→ **Task details**
Pictures within the data are to be left out; everything else must be reproduced exactly.

→ **Supplied material**
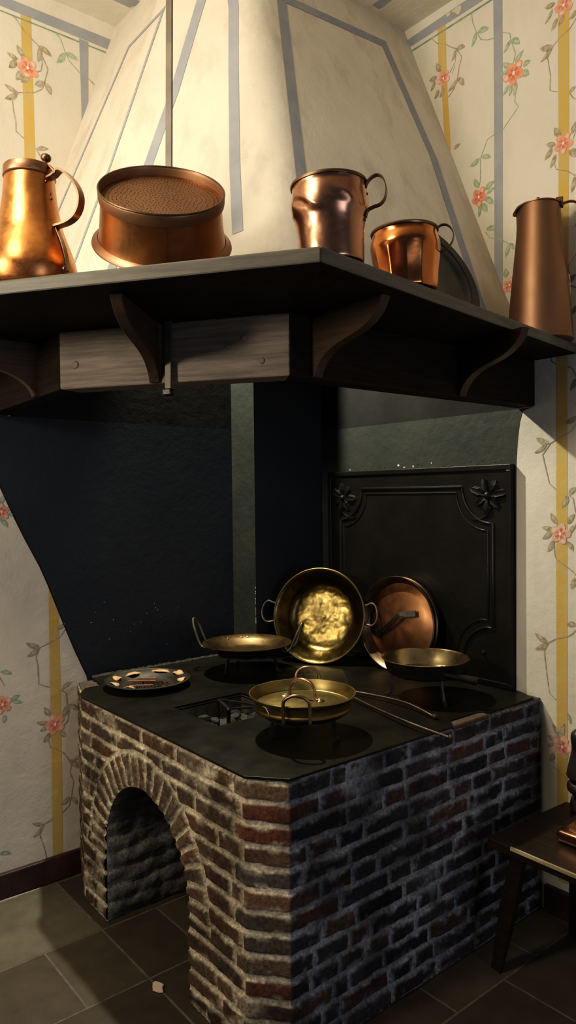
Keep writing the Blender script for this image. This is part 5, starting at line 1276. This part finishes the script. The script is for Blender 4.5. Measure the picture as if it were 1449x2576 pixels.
for p in (tp[0], tp[2]):
    V, F = sweep([Vector((p.x, p.y, .722)) - SO2, p - SO2], rect(.010, .008), (0, 1, 0)); obj('leg', V, F, M['iron'], st)

# ================================================================== bench at right with things on it
BZ = .45
be = empty('wooden_bench', (-1.05, 2.18, 0), label='low dark wooden bench with splayed legs beside the brick stove', cat='bench'); BO = Vector((-1.05, 2.18, 0))
V, F = prism([(-1.404, 1.962), (-.55, 1.948), (-.55, 2.395), (-1.384, 2.405)], BZ - .032, BZ)
V = [Vector(v) - BO for v in V]; obj('seat_board', V, F, M['bench'], be, bevel=.004, smooth=False)
V, F = sweep([Vector((-1.315, 1.9600, BZ - .0045)) - BO, Vector((-.60, 1.9485, BZ - .0045)) - BO], rect(.0065, .0105), (0, 0, 1)); o = obj('pale_edge', V, F, M['benchedge'], be); o['label'] = 'pale front edge'  # pale strip laid along the front edge
def bleg(top, foot):
    V, F = sweep([Vector(foot) - BO, Vector(foot).lerp(Vector(top), .5) - BO, Vector(top) - BO], [(-.022, -.014), (.022, -.014), (.022, .014), (-.022, .014)], (0, 1, 0), scale=[.75, 1.15, 1.0]); obj('leg', V, F, M['bench'], be, bevel=.002, smooth=False)
bleg((-1.325, 2.030, BZ - .030), (-1.400, 2.005, .001)); bleg((-1.285, 2.335, BZ - .030), (-1.335, 2.370, .001))
bleg((-.66, 2.035, BZ - .030), (-.60, 1.99, .001)); bleg((-.66, 2.335, BZ - .030), (-.60, 2.36, .001))
# flat polished copper box
bx = empty('copper_box', (-1.06, 2.21, BZ), label='low polished copper box with rounded edges on the bench', cat='box')
V, F = prism([(-.185, -.115), (.185, -.115), (.185, .115), (-.185, .115)], 0, .040); obj('body', V, F, M['copper_box'], bx, bevel=.014, smooth=True, sharp=180)
V, F = prism([(-.155, -.085), (.155, -.085), (.155, .085), (-.155, .085)], .0395, .043); obj('top_panel', V, F, M['copper_m'], bx, bevel=.0015, smooth=False)
# black turned wooden piece at the edge of the frame
tw = empty('turned_stand', (-1.300, 2.376, BZ), label='black turned wooden stand with a ball foot and flared skirt on the bench', cat='stand')
V, F = lathe(smooth_prof([(0, 0), (.040, 0), (.046, .010), (.045, .030), (.041, .045)], 4) + [(0, .045)], 48); obj('base', V, F, M['turned'], tw)
V, F = lathe(smooth_prof([(.030, .045), (.036, .055), (.052, .068), (.057, .084), (.050, .100), (.030, .112), (.018, .118)], 4), 48); obj('ball', V, F, M['turned'], tw)
V, F = lathe(smooth_prof([(.018, .116), (.020, .150), (.020, .200)], 3), 24); obj('stem', V, F, M['turned'], tw)
V, F = lathe(smooth_prof([(.046, .124), (.0575, .119), (.056, .130), (.048, .170), (.040, .210), (.043, .245), (.040, .268), (.024, .285), (.016, .300), (.022, .312), (.014, .325), (0, .328)], 4), 48, fn=lambda r, z, a: (r * (1 + .02 * math.cos(9 * a)), z)); obj('flared_skirt', V, F, M['turned'], tw)

def chip(loc, s, seed, label):
    r = random.Random(seed); P = [((s * (1 + r.uniform(-.35, .35)) * 1.6) * math.cos(2 * PI * k / 9), (s * (1 + r.uniform(-.35, .35))) * math.sin(2 * PI * k / 9)) for k in range(9)]
    V, F = prism(P, 0, s * .35); o = obj('plaster_chip', V, F, M['chip'], loc=loc, bevel=.001, smooth=False); tag(o, label, 'plaster chip')
chip((-2.040, 1.118, .0005), .016, 2, 'pinkish chip of plaster on the floor tiles in front of the arch')
chip((-1.905, .985, .0005), .009, 5, 'smaller pale chip of plaster on the floor at the front joint of the tiles')
# ================================================================== light
def area(name, loc, target, power, col, sx, sy=None, spread=None):
    l = bpy.data.lights.new(name, 'AREA'); l.energy = power; l.color = col; l.shape = 'RECTANGLE' if sy else 'DISK'; l.size = sx
    if sy: l.size_y = sy
    if spread: l.spread = math.radians(spread)
    o = bpy.data.objects.new(name, l); COL.objects.link(o); o.location = loc
    o.rotation_euler = (Vector(target) - Vector(loc)).to_track_quat('-Z', 'Y').to_euler(); return o
area('warm_room_lamp', (-1.85, -1.5, 2.25), (-1.9, 1.4, 2.0), 43, (1.0, .88, .69), .42)
area('warm_ceiling_wash', (-1.5, -.2, 3.05), (-2.2, 1.9, 3.2), 26, (1.0, .87, .66), .5)
area('cool_window', (2.6, 1.0, 1.25), (-1.5, 1.7, .9), 27, (.74, .82, 1.0), 1.2, 1.5)
area('ceiling_fill', (-1.9, -.5, 2.5), (-2.3, .9, 3.56), 9, (1.0, .88, .68), .6)  # added uplight with no visible fixture, brightens the ceiling
sl = bpy.data.lights.new('flue_lamp', 'SPOT'); sl.energy = 230; sl.color = (1.0, .94, .74); sl.spot_size = math.radians(80); sl.spot_blend = .3; sl.shadow_soft_size = .035
so = bpy.data.objects.new('flue_lamp', sl); COL.objects.link(so); so.location = (-2.84, 1.70, 2.95); so.rotation_euler = (Vector((-1.75, 1.95, .8)) - Vector(so.location)).to_track_quat('-Z', 'Y').to_euler()
w = bpy.data.worlds.new('room'); SC.world = w; w.use_nodes = True
bg = w.node_tree.nodes['Background']; bg.inputs[0].default_value = (.40, .48, .66, 1); bg.inputs[1].default_value = .12

SC.view_settings.view_transform = 'Standard'; SC.view_settings.look = 'None'; SC.view_settings.exposure = 0; SC.view_settings.gamma = 1
SC.view_settings.use_curve_mapping = True            # a slight toe, like the phone picture's deep blacks
cm = SC.view_settings.curve_mapping; cc = cm.curves[3]
for p in ((.018, .0108), (.05, .038), (.12, .105), (.3, .31)): cc.points.new(*p)
cm.update()
SC.cycles.use_denoising = True
SC.cycles.max_bounces = 6

# ================================================================== camera
cd = bpy.data.cameras.new('camera'); cam = bpy.data.objects.new('camera', cd); COL.objects.link(cam)
cd.sensor_fit = 'VERTICAL'; cd.sensor_height = 36.0; cd.lens = 1842.0 / 2576.0 * 36.0; cd.clip_start = .02
yaw, pitch, roll = -.8842, -.0212, -.0112
f = Vector((math.sin(yaw) * math.cos(pitch), math.cos(yaw) * math.cos(pitch), math.sin(pitch)))
r = Vector((math.cos(yaw), -math.sin(yaw), 0)); u = r.cross(f)
r2 = r * math.cos(roll) + u * math.sin(roll); u2 = -r * math.sin(roll) + u * math.cos(roll)
cam.matrix_world = Matrix.Translation((0, 0, 1.55)) @ frame_mat(r2, u2, -f).to_4x4()
SC.camera = cam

→ **Solution to the exercise**
Keep writing the Blender script for this image. This is part 5, starting at line 1276. This part finishes the script. The script is for Blender 4.5. Measure the picture as if it were 1449x2576 pixels.
for p in (tp[0], tp[2]):
    V, F = sweep([Vector((p.x, p.y, .722)) - SO2, p - SO2], rect(.010, .008), (0, 1, 0)); obj('leg', V, F, M['iron'], st)

# ================================================================== bench at right with things on it
BZ = .45
be = empty('wooden_bench', (-1.05, 2.18, 0), label='low dark wooden bench with splayed legs beside the brick stove', cat='bench'); BO = Vector((-1.05, 2.18, 0))
V, F = prism([(-1.404, 1.962), (-.55, 1.948), (-.55, 2.395), (-1.384, 2.405)], BZ - .032, BZ)
V = [Vector(v) - BO for v in V]; obj('seat_board', V, F, M['bench'], be, bevel=.004, smooth=False)
V, F = sweep([Vector((-1.315, 1.9600, BZ - .0045)) - BO, Vector((-.60, 1.9485, BZ - .0045)) - BO], rect(.0065, .0105), (0, 0, 1)); o = obj('pale_edge', V, F, M['benchedge'], be); o['label'] = 'pale front edge'  # pale strip laid along the front edge
def bleg(top, foot):
    V, F = sweep([Vector(foot) - BO, Vector(foot).lerp(Vector(top), .5) - BO, Vector(top) - BO], [(-.022, -.014), (.022, -.014), (.022, .014), (-.022, .014)], (0, 1, 0), scale=[.75, 1.15, 1.0]); obj('leg', V, F, M['bench'], be, bevel=.002, smooth=False)
bleg((-1.325, 2.030, BZ - .030), (-1.400, 2.005, .001)); bleg((-1.285, 2.335, BZ - .030), (-1.335, 2.370, .001))
bleg((-.66, 2.035, BZ - .030), (-.60, 1.99, .001)); bleg((-.66, 2.335, BZ - .030), (-.60, 2.36, .001))
# flat polished copper box
bx = empty('copper_box', (-1.06, 2.21, BZ), label='low polished copper box with rounded edges on the bench', cat='box')
V, F = prism([(-.185, -.115), (.185, -.115), (.185, .115), (-.185, .115)], 0, .040); obj('body', V, F, M['copper_box'], bx, bevel=.014, smooth=True, sharp=180)
V, F = prism([(-.155, -.085), (.155, -.085), (.155, .085), (-.155, .085)], .0395, .043); obj('top_panel', V, F, M['copper_m'], bx, bevel=.0015, smooth=False)
# black turned wooden piece at the edge of the frame
tw = empty('turned_stand', (-1.300, 2.376, BZ), label='black turned wooden stand with a ball foot and flared skirt on the bench', cat='stand')
V, F = lathe(smooth_prof([(0, 0), (.040, 0), (.046, .010), (.045, .030), (.041, .045)], 4) + [(0, .045)], 48); obj('base', V, F, M['turned'], tw)
V, F = lathe(smooth_prof([(.030, .045), (.036, .055), (.052, .068), (.057, .084), (.050, .100), (.030, .112), (.018, .118)], 4), 48); obj('ball', V, F, M['turned'], tw)
V, F = lathe(smooth_prof([(.018, .116), (.020, .150), (.020, .200)], 3), 24); obj('stem', V, F, M['turned'], tw)
V, F = lathe(smooth_prof([(.046, .124), (.0575, .119), (.056, .130), (.048, .170), (.040, .210), (.043, .245), (.040, .268), (.024, .285), (.016, .300), (.022, .312), (.014, .325), (0, .328)], 4), 48, fn=lambda r, z, a: (r * (1 + .02 * math.cos(9 * a)), z)); obj('flared_skirt', V, F, M['turned'], tw)

def chip(loc, s, seed, label):
    r = random.Random(seed); P = [((s * (1 + r.uniform(-.35, .35)) * 1.6) * math.cos(2 * PI * k / 9), (s * (1 + r.uniform(-.35, .35))) * math.sin(2 * PI * k / 9)) for k in range(9)]
    V, F = prism(P, 0, s * .35); o = obj('plaster_chip', V, F, M['chip'], loc=loc, bevel=.001, smooth=False); tag(o, label, 'plaster chip')
chip((-2.040, 1.118, .0005), .016, 2, 'pinkish chip of plaster on the floor tiles in front of the arch')
chip((-1.905, .985, .0005), .009, 5, 'smaller pale chip of plaster on the floor at the front joint of the tiles')
# ================================================================== light
def area(name, loc, target, power, col, sx, sy=None, spread=None):
    l = bpy.data.lights.new(name, 'AREA'); l.energy = power; l.color = col; l.shape = 'RECTANGLE' if sy else 'DISK'; l.size = sx
    if sy: l.size_y = sy
    if spread: l.spread = math.radians(spread)
    o = bpy.data.objects.new(name, l); COL.objects.link(o); o.location = loc
    o.rotation_euler = (Vector(target) - Vector(loc)).to_track_quat('-Z', 'Y').to_euler(); return o
area('warm_room_lamp', (-1.85, -1.5, 2.25), (-1.9, 1.4, 2.0), 43, (1.0, .88, .69), .42)
area('warm_ceiling_wash', (-1.5, -.2, 3.05), (-2.2, 1.9, 3.2), 26, (1.0, .87, .66), .5)
area('cool_window', (2.6, 1.0, 1.25), (-1.5, 1.7, .9), 27, (.74, .82, 1.0), 1.2, 1.5)
area('ceiling_fill', (-1.9, -.5, 2.5), (-2.3, .9, 3.56), 9, (1.0, .88, .68), .6)  # added uplight with no visible fixture, brightens the ceiling
sl = bpy.data.lights.new('flue_lamp', 'SPOT'); sl.energy = 230; sl.color = (1.0, .94, .74); sl.spot_size = math.radians(80); sl.spot_blend = .3; sl.shadow_soft_size = .035
so = bpy.data.objects.new('flue_lamp', sl); COL.objects.link(so); so.location = (-2.84, 1.70, 2.95); so.rotation_euler = (Vector((-1.75, 1.95, .8)) - Vector(so.location)).to_track_quat('-Z', 'Y').to_euler()
w = bpy.data.worlds.new('room'); SC.world = w; w.use_nodes = True
bg = w.node_tree.nodes['Background']; bg.inputs[0].default_value = (.40, .48, .66, 1); bg.inputs[1].default_value = .12

SC.view_settings.view_transform = 'Standard'; SC.view_settings.look = 'None'; SC.view_settings.exposure = 0; SC.view_settings.gamma = 1
SC.view_settings.use_curve_mapping = True            # a slight toe, like the phone picture's deep blacks
cm = SC.view_settings.curve_mapping; cc = cm.curves[3]
for p in ((.018, .0108), (.05, .038), (.12, .105), (.3, .31)): cc.points.new(*p)
cm.update()
SC.cycles.use_denoising = True
SC.cycles.max_bounces = 6

# ================================================================== camera
cd = bpy.data.cameras.new('camera'); cam = bpy.data.objects.new('camera', cd); COL.objects.link(cam)
cd.sensor_fit = 'VERTICAL'; cd.sensor_height = 36.0; cd.lens = 1842.0 / 2576.0 * 36.0; cd.clip_start = .02
yaw, pitch, roll = -.8842, -.0212, -.0112
f = Vector((math.sin(yaw) * math.cos(pitch), math.cos(yaw) * math.cos(pitch), math.sin(pitch)))
r = Vector((math.cos(yaw), -math.sin(yaw), 0)); u = r.cross(f)
r2 = r * math.cos(roll) + u * math.sin(roll); u2 = -r * math.sin(roll) + u * math.cos(roll)
cam.matrix_world = Matrix.Translation((0, 0, 1.55)) @ frame_mat(r2, u2, -f).to_4x4()
SC.camera = cam